-- REQUIRED TASK --
Give again the entries below exactly, beginning at the first line and ending at the line with "lamp rows', 'box')".

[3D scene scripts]

--- Begin ---

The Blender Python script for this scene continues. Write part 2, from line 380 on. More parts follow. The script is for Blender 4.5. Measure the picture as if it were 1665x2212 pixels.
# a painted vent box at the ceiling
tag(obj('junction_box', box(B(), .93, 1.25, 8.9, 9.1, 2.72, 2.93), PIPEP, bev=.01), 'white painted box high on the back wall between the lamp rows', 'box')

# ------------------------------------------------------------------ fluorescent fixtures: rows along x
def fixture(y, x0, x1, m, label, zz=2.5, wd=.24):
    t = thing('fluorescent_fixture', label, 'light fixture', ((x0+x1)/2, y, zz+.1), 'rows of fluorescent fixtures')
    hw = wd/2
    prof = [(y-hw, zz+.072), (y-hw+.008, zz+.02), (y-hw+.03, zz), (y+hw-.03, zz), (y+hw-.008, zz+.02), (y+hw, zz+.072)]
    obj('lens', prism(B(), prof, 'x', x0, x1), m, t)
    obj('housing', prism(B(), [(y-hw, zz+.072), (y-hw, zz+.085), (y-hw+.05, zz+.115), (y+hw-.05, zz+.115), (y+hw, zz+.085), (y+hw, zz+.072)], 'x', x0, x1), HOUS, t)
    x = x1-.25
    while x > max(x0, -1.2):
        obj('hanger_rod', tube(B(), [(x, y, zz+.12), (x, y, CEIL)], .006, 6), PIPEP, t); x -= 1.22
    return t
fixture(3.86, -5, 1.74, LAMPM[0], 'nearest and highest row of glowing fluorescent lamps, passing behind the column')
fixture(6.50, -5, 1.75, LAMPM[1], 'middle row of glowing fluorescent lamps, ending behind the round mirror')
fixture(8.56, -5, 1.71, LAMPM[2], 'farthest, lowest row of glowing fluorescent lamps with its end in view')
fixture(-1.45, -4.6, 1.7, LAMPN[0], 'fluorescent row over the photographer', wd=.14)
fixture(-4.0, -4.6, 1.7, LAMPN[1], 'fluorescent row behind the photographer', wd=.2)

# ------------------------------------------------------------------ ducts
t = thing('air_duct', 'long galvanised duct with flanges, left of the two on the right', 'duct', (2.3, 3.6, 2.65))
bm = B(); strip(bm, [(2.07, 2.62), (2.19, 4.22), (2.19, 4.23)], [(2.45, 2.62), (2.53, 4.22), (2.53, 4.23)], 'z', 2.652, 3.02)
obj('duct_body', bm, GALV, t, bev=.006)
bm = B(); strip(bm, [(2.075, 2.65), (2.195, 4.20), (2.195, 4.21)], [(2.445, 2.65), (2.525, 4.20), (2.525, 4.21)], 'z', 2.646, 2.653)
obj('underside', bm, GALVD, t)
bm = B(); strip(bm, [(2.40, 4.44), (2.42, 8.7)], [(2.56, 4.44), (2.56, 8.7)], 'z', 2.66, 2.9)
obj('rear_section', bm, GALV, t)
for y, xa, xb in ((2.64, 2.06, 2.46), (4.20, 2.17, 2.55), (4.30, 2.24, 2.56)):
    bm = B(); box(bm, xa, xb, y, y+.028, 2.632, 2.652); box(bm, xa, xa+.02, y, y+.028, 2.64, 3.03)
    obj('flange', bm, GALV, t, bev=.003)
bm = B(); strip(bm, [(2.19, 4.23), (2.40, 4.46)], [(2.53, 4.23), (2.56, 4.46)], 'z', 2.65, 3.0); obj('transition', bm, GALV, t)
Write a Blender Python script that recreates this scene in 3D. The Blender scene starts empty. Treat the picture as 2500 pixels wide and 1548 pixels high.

--- End ---

-- ANSWER FOR THE TASK --
The Blender Python script for this scene continues. Write part 2, from line 380 on. More parts follow. The script is for Blender 4.5. Measure the picture as if it were 1665x2212 pixels.
# a painted vent box at the ceiling
tag(obj('junction_box', box(B(), .93, 1.25, 8.9, 9.1, 2.72, 2.93), PIPEP, bev=.01), 'white painted box high on the back wall between the lamp rows', 'box')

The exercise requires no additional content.